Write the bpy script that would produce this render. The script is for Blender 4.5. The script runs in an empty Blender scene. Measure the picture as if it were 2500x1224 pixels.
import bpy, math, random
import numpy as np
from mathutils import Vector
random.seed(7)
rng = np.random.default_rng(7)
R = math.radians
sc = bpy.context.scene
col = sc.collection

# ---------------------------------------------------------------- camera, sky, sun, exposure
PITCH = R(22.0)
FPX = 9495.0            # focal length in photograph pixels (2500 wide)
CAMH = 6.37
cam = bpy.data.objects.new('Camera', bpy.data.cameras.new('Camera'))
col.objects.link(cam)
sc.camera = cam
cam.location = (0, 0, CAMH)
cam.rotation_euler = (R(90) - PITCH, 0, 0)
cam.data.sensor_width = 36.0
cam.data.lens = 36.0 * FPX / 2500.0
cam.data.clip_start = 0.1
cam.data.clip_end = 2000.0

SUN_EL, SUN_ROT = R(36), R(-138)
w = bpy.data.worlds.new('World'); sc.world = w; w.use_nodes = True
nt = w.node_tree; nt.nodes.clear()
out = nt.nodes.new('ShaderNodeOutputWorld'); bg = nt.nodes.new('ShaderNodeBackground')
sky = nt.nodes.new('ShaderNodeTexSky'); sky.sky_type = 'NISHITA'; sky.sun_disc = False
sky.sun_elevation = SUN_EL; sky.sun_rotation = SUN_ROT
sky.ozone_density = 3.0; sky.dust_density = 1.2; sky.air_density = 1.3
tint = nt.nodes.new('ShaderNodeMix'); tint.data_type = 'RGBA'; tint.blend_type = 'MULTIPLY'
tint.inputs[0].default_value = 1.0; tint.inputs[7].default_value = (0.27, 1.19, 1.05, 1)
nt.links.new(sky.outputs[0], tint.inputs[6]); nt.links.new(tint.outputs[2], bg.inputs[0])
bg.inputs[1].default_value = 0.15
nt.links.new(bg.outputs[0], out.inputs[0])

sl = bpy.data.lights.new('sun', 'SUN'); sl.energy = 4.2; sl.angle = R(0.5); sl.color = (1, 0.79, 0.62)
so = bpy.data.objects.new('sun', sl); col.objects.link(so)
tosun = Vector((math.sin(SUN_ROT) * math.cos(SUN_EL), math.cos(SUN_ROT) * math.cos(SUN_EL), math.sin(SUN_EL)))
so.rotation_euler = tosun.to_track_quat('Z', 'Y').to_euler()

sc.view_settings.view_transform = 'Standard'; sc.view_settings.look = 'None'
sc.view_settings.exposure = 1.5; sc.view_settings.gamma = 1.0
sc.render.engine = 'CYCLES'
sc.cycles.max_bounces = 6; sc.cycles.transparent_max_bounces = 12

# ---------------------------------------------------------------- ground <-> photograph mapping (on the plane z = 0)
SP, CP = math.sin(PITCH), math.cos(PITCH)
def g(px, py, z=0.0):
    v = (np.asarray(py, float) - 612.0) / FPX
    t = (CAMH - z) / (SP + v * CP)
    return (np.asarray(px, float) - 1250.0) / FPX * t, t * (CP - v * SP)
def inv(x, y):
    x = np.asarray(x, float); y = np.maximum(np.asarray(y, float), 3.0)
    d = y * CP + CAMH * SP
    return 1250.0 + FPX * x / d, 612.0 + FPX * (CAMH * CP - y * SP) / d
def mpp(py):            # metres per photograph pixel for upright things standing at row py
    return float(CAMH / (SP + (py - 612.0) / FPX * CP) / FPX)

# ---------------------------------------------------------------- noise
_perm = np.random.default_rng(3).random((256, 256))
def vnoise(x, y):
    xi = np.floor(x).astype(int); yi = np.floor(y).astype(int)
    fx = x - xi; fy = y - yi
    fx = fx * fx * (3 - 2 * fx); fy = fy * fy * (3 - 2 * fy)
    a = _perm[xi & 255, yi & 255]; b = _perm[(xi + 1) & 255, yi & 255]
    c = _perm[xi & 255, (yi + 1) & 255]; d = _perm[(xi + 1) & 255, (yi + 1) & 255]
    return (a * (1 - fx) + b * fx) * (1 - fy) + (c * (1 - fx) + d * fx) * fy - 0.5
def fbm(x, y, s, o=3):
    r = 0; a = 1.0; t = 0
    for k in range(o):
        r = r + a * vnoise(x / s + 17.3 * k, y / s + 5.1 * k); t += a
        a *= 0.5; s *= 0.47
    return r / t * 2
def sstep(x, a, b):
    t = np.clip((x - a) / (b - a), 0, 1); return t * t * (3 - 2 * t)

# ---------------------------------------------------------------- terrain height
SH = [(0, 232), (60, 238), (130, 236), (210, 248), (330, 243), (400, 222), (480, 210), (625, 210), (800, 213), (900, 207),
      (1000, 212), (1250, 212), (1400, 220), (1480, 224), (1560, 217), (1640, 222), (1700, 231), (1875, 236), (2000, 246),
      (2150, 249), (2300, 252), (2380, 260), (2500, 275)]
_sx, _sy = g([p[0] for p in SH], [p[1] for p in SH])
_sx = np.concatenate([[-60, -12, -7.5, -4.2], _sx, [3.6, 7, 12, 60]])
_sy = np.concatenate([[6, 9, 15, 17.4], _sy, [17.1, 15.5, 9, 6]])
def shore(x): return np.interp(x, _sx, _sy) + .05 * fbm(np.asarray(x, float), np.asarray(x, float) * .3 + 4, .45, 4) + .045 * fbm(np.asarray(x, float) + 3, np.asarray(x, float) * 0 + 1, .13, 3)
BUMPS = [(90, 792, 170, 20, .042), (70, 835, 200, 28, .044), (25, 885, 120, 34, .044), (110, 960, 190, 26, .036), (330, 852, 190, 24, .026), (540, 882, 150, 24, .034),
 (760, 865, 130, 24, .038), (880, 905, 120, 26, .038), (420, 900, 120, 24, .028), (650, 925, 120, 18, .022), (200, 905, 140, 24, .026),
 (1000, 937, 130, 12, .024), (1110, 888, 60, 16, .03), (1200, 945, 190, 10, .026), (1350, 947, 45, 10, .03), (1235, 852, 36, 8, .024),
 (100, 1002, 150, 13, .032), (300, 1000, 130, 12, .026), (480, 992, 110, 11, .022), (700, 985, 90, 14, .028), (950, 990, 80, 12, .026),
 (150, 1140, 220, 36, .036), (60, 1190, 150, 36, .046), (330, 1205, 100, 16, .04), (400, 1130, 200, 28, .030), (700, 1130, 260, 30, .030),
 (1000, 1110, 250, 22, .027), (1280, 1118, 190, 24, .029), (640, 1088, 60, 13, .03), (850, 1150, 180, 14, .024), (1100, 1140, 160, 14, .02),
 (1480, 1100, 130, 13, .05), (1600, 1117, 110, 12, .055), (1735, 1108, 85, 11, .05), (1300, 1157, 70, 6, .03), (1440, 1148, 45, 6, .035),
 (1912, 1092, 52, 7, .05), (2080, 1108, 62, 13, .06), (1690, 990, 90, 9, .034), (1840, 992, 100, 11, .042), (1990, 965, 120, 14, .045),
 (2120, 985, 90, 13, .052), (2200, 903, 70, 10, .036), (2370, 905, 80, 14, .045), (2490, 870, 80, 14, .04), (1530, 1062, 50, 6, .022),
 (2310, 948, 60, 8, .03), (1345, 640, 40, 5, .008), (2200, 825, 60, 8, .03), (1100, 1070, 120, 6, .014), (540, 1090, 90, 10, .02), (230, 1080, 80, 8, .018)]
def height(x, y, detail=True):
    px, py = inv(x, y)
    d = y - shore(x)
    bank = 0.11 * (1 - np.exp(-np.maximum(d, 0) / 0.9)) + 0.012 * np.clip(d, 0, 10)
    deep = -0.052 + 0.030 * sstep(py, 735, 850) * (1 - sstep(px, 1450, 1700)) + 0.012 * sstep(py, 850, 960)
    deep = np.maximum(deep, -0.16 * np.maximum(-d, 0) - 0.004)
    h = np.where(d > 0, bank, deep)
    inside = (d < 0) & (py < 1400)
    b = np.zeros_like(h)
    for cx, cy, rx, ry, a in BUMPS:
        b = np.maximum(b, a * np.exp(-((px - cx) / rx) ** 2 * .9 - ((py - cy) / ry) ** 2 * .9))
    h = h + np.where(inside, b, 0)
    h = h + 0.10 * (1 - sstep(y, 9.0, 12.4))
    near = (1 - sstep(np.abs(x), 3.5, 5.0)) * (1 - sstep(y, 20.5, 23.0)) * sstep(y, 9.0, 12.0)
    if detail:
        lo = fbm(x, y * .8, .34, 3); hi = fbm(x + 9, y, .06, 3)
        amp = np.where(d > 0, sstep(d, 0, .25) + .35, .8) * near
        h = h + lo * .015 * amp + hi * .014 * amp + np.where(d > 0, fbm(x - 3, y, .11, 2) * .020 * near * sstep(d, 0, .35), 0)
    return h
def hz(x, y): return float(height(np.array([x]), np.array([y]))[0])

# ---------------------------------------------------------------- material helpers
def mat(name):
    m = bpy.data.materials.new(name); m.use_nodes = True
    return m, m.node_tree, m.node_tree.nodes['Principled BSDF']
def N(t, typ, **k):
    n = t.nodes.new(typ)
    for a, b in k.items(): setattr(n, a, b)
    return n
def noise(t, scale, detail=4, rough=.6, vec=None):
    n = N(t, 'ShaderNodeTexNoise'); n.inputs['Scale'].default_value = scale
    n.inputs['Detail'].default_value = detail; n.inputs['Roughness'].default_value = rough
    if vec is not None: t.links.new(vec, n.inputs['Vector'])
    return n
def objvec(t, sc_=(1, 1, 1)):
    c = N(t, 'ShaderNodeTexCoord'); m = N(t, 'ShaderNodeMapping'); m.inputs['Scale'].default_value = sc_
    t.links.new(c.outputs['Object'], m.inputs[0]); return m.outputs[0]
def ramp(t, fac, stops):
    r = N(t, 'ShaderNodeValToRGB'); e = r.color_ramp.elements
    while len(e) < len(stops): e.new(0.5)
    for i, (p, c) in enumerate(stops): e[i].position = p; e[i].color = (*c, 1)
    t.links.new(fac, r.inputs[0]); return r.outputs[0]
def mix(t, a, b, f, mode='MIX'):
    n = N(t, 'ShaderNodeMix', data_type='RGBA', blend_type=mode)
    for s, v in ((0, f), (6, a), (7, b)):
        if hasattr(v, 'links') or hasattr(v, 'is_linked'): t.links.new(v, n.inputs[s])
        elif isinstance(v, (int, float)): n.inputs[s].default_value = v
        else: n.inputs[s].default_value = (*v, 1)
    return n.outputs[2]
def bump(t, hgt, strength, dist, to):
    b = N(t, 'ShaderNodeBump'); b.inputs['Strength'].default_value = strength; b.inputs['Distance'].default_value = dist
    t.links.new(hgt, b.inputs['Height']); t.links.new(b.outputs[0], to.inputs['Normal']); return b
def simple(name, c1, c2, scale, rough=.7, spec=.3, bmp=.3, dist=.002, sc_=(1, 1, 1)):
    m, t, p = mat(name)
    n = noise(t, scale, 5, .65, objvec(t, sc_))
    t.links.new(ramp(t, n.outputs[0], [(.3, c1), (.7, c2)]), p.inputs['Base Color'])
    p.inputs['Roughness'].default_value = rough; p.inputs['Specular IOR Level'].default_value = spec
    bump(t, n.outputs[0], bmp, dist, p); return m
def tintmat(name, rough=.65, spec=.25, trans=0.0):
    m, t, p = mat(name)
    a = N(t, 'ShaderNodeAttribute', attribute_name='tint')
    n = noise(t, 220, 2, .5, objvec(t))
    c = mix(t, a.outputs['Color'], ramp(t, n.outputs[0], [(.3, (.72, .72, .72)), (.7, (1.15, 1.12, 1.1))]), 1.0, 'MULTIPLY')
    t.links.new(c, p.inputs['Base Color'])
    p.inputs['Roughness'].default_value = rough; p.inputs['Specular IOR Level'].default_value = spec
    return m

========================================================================

» **Problem requirements**:
Please write out exactly the lines from the start of the data through the line that contains "col = sc.collection", both ends included, and nothing else.

» **Final result**:
Write the bpy script that would produce this render. The script is for Blender 4.5. The script runs in an empty Blender scene. Measure the picture as if it were 2500x1224 pixels.
import bpy, math, random
import numpy as np
from mathutils import Vector
random.seed(7)
rng = np.random.default_rng(7)
R = math.radians
sc = bpy.context.scene
col = sc.collection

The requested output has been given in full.